Finalmente, a julgar pelo conteúdo interno, integral, não há como não analisar a obra pela via da psicanálise aplicada (ou extramuros). Nesse sentido, voltemos ao Desfile Onírico, que talvez seja o espetáculo mais grotesco presente na obra, ao qual quero me utilizar para analisar e apresentar uma crítica aos pós-modernos, no uso das redes sociais.
O Desfile, no filme, basicamente, é a soma e a condensação do sonho coletivo de todos que tiveram contato com o portador do DC Mini.
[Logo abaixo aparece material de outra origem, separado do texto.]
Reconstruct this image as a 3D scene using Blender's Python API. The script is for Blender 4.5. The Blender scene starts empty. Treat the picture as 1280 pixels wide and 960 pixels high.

Já que um deles foi roubado, e alguém passou a penetrar os sonhos para conseguir informações e ter atuações criminosas de altíssima periculosidade.
Esse desfile grotesco (grotesco no sentido de inversão total da finalidade do belo presente na arte — como estado de corrupção, desgosto e riso; um riso maligno, dado por uma piada ruim que visa ridicularizar o bem — como trabalhou, em seu livro, Muniz Sodré [1942] em O Império do Grotesco) então suscita o que há de mais louco, alegre, vulgar e irracional dos desejos humanos.
E ele é irresistível. Todos que param para apreciá-lo acabam se unindo a ele. E este Desfile segue rumo ao infinito, marchando em festa. A massa espalhafatosa presente no Desfile rompe o mundo dos sonhos e se manifesta no mundo real, destruindo a fronteira entre o onírico e o concreto de modo quase metafísico, tornando o portador do DC Mini em quase um deus — algo que ele demonstrava, em suas motivações, ser parte do plano.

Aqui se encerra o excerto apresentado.